My podcast has been called Speak From the Root.
I always loved the name. But I don’t think I fully understood it.
Now I do.
Because before you can speak from the root, you have to grow roots.
You have to become honest enough to hear your own voice again. You have to sit with your grief instead of outrunning it. You have to allow yourself to be changed by your experiences instead of pretending they never happened.
Only then do your words begin to sound like you.
Not like who you think people want you to be. Not like who the algorithm rewards. Not like the version of yourself that performs.
The real you.
Maybe that’s why writing has always felt different.
The page has never asked me to perform. It has never asked me to become louder. Or faster. Or more polished.
It has only ever asked me one thing.
Tell the truth.
Maybe that’s why I keep coming back to it.
Not because I’m trying to become a writer.
Because writing has always been the place where I remember who I already am.
I don’t know exactly what this next year is going to look like.
Maybe the café becomes a peaceful bridge between who I’ve been and who I’m becoming. Maybe these essays quietly become the heartbeat of Root to Rise. Maybe one day the podcast returns, slower and more rooted than it has ever been before. Maybe coaching grows in ways I can’t even imagine yet.
I honestly don’t know.
For so long, I thought certainty was what I needed before taking the next step.
Now I think what I really needed was alignment.
Because tonight, for the first time in a long time, I wasn’t trying to become someone.
I wasn’t trying to become a better entrepreneur. A better creator. A better coach. I wasn’t trying to build a version of myself that fit into someone else’s definition of success.
I was remembering the person I had always been.
The little girl with the notebook. The teenager writing poems that no one else understood. The woman standing under stage lights sharing spoken word. The coach who believes movement can heal. The writer who believes words can too.
They’re not different people.
They never were.
They’ve been holding hands this whole time.
I just couldn’t see it.
People often ask what Root to Rise means.
For a long time, I answered that question by talking about coaching. About movement. About confidence. About wellness.

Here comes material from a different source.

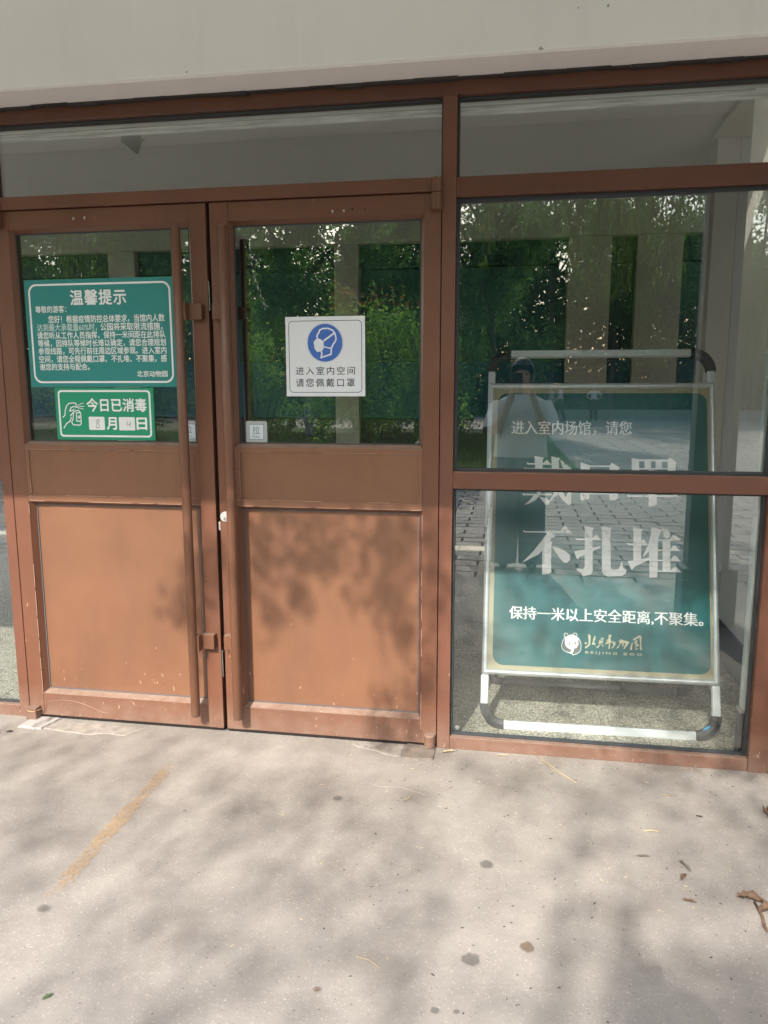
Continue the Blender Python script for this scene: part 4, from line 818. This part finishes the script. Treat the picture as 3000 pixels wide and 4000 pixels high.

But if someone asked me today...
I think my answer would be much simpler.
Root to Rise is the belief that healing begins the moment you stop abandoning yourself.
It is the belief that courage is practiced long before confidence arrives. It is the belief that awareness creates choice. That discipline built from self-respect outlasts discipline built from shame. That movement reminds us that things move. That grief deserves to be felt. That rest is not something we earn.
And that the strongest roots are often grown in the seasons when nothing above the surface appears to be happening at all.
Maybe that’s why this feels less like the beginning of a business...
...and more like the remembering of a life.
I used to think I was building Root to Rise.
Now I wonder if Root to Rise has quietly been building me.
Maybe every loss... Every poem... Every classroom... Every client... Every mile I ever ran... Every conversation that made me question who I was... Every heartbreak... Every page...
Has simply been another root.
Preparing me for the moment I would finally stop asking, “Who am I supposed to become?”
...and start asking, “Who have I been all along?”
I don’t think this journey is about becoming someone new anymore.
I think it’s about returning to the woman I was before I believed I had to earn my worth. Before I believed I had to carry everyone else. Before I believed I had to perform in order to be seen.
If this season has taught me anything, it’s this:
The life that is meant for me will never ask me to abandon myself in order to build it.
And maybe that’s the bravest thing I’ve ever learned.
Because for the first time...
I’m not chasing a future version of myself.
I’m walking home.
One honest word at a time. One courageous choice at a time. One root at a time.